Krieg gegen die Ukraine Armut, Arbeitslosigkeit - und Neuanfang
Der Krieg hat die Ukraine wirtschaftlich hart getroffen. Inflation und Arbeitslosigkeit sind hoch, viele Menschen sind auf Unterstützung angewiesen. Und manche haben ganz neu angefangen.
Etwa 1000 Pakete mit Milch, Brot, Wurst und Konserven geben die Helfer einer Ausgabe für Lebensmittel im ostukrainischen Kramatorsk täglich an Bedürftige aus. Viele Menschen in der Stadt im Donbass sind auf die Hilfe angewiesen, erklärt Helfer Sasha. "Keine Arbeit, kein Lohn, nichts zum bezahlen. Wer Geld hatte, hat es mittlerweile ausgegeben", sagt er.
Viele Einwohner haben Kramatorsk zu Kriegsbeginn verlassen. Jetzt kommen sie zurück und sind auf Unterstützung angewiesen. Die Ersparnisse sind aufgebraucht.

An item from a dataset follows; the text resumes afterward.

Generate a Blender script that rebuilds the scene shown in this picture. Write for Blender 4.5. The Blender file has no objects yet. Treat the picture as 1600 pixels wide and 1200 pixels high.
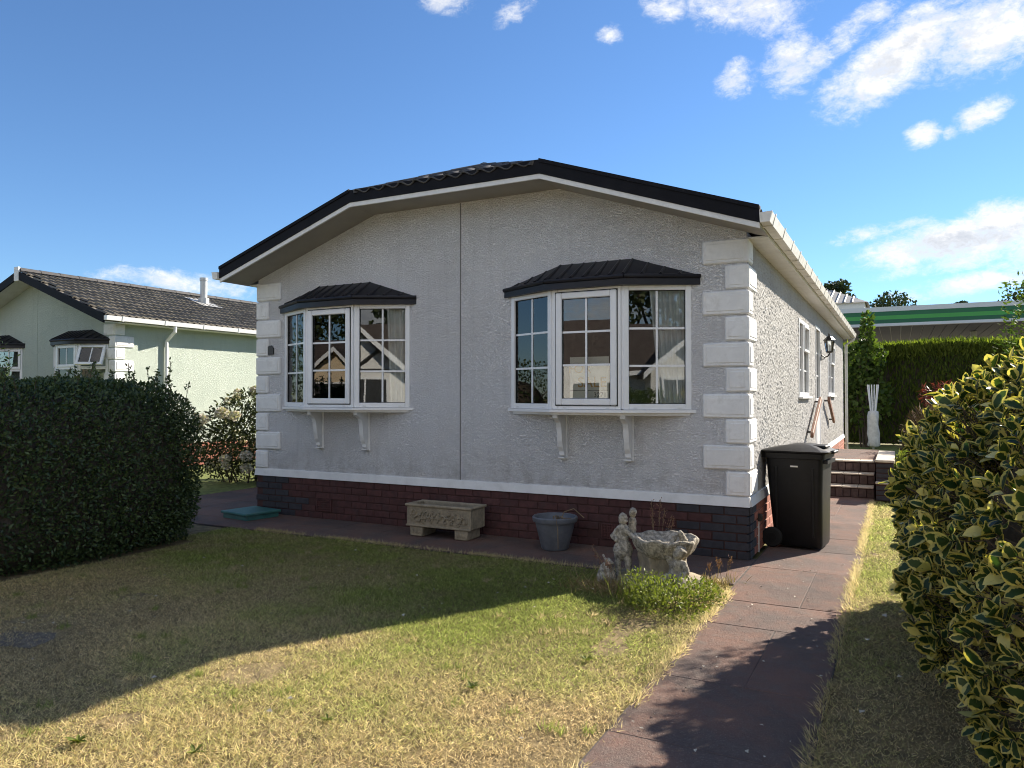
import bpy, math, random
import numpy as np
from mathutils import Vector, Matrix
R = math.radians
rng = np.random.default_rng(7)
random.seed(7)
SC = bpy.context.scene
COL = SC.collection

# ------------------------------------------------------------------ camera, sky, sun, exposure
CAM_POS = (1.235, -7.058, 1.5)
cam_d = bpy.data.cameras.new('camera'); cam = bpy.data.objects.new('camera', cam_d); COL.objects.link(cam)
cam.location = CAM_POS
cam.rotation_euler = (R(90 + 0.98), 0, R(27.5))
cam_d.sensor_width = 36; cam_d.lens = 36 * 1161 / 1600
cam_d.clip_start = 0.05; cam_d.clip_end = 2000
SC.camera = cam

SUN_AZ = 29.3      # degrees from +Y towards +X
SUN_EL = 30.3
SUN_DIR = Vector((math.sin(R(SUN_AZ)) * math.cos(R(SUN_EL)), math.cos(R(SUN_AZ)) * math.cos(R(SUN_EL)), math.sin(R(SUN_EL))))
sun_d = bpy.data.lights.new('sun', 'SUN'); sun = bpy.data.objects.new('sun', sun_d); COL.objects.link(sun)
sun_d.energy = 3.8; sun_d.angle = R(0.55); sun_d.color = (1.0, 0.90, 0.76)
sun.rotation_euler = SUN_DIR.to_track_quat('Z', 'Y').to_euler()
sun.location = (20, 30, 25)

SC.view_settings.view_transform = 'Standard'; SC.view_settings.look = 'None'
SC.view_settings.exposure = 1.68; SC.view_settings.gamma = 1.0
SC.view_settings.use_curve_mapping = False
SC.cycles.use_denoising = True; SC.cycles.filter_width = 1.05
SC.cycles.max_bounces = 5; SC.cycles.diffuse_bounces = 3; SC.cycles.glossy_bounces = 3; SC.cycles.transmission_bounces = 4; SC.cycles.transparent_max_bounces = 8
SC.cycles.caustics_reflective = False; SC.cycles.caustics_refractive = False
SC.cycles.sample_clamp_indirect = 6.0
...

Wirtschaftsanalystin Olga Bakanowa erklärt: "Natürlich gibt es eine minimale Unterstützung für diejenigen, die geflohen sind. Es gibt Hilfe für die Kinder von Geflüchteten, für diejenigen die aus den besetzen Gebieten nach Kiew oder in die Westukraine geflohen sind." Aber das seien keine großen Summen, mit denen man überleben könne.
Arbeitslosigkeit auf 35 Prozent gestiegen
Der Krieg hat die Ukraine wirtschaftlich schwer getroffen. Die Inflation ist hoch, wer noch Arbeit hat, bekommt oft nicht mehr das volle Gehalt ausgezahlt. Nach Einschätzung der Nationalbank ist die Arbeitslosigkeit im Land auf rund 35 Prozent gestiegen. Vor dem Krieg lag die Arbeitslosigkeit bei rund neun Prozent.

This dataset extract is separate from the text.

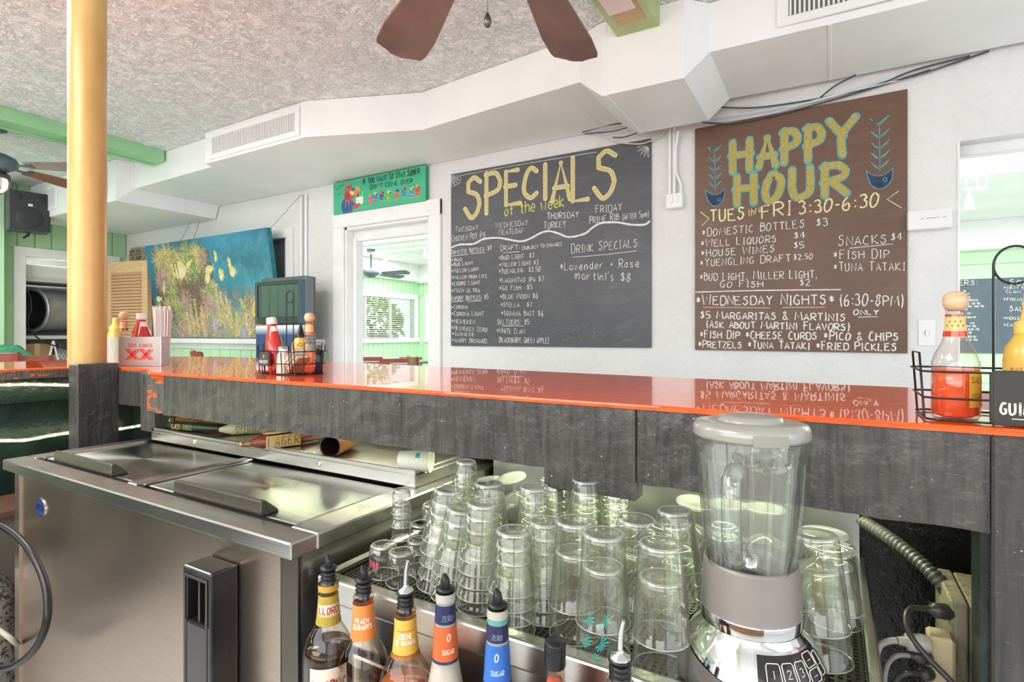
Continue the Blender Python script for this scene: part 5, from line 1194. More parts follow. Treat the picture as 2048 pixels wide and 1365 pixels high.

Doch nicht alle, die ihre Arbeit verloren haben, sind auf Lebensmittelspenden angewiesen. Die Mittel- und Oberschicht kann oft noch von Ersparnissen leben. So wie der Kiewer Alexander Odintsow. Vor dem Krieg war er in der Immobilienbranche tätig. "Als der Krieg begann hatte ich um 11 Uhr eine Verabredung für einen Vorvertrag in Irpin", erzählt er. "Aber um 10 Uhr waren schon die ersten Russen da, der Krieg war bereits im Gange. Und seitdem habe ich kein Geschäft mehr abgeschlossen."
Odintsows Familie lebt mittlerweile in Deutschland. Er selbst kann sich die Dinge des alltäglichen Bedarfs nur noch leisten, weil er zurzeit kostenlos bei Freunden wohnen kann. Noch vor wenigen Monaten konnte sich die Familie mehrere Urlaube im Jahr leisten. Es ging ihnen gut. "Die Aussichten sind, dass der Markt weiter einbrechen wird, bis der Krieg vorbei ist", glaubt er. "Zumindest in Kiew, weil Kiew seit den ersten Tagen des Krieges gefährdet ist."
Helme für die ukrainische Armee
Weil es nur für wenige Menschen in der Ukraine Hoffnung auf eine Stabilisierung der wirtschaftlichen Lage gibt, haben einige in einem anderen Bereich ganz neu angefangen. Zwischen weiß gestrichenen und bunt bemalten Spanplatten werden in einer Industriehalle in Kiew Helme für die Armee produziert. Erst seit 30 Tagen gibt es die kleine Fabrik. Besitzer Severion Dangadze will Arbeitsplätze schaffen und gleichzeitig der ukrainischen Armee helfen. "Bei uns arbeiten im Moment etwa 90 Leute", sagt er. "Aber in zwei Wochen, wenn wir mit der vollen Produktion beginnen, werden es 150 sein. Wir wachsen ständig und zahlen gute Gehälter zwischen 700 und 2000 Euro."
Als der Krieg beginnt schließt sich Dangadze - wie viele Ukrainerinnen und Ukrainer - der Territorialverteidigung an. Doch es mangelt an Schutzkleidung wie Westen und Helmen. Zuerst kauft er welche aus dem Ausland - doch die ist teuer und verfügt nicht immer über entsprechende Qualität. Heute arbeiten in seiner Firma viele Menschen wie Valerii, der aus dem ostukrainischen Konstantinowka nach Kiew fliehen musste. "Zu Hause herrscht Krieg", berichtet er. "Kein Wasser, kein Gas, Strom gibt es noch. Deshalb sind wir hierhergezogen."
Mit dem Geld, das Valerii in der Helm-Fabrik verdient, kann er sich eine Wohnung und Lebensmittel leisten. Und ist nicht - wie viele andere Geflüchtete - auf humanitäre Hilfe angewiesen.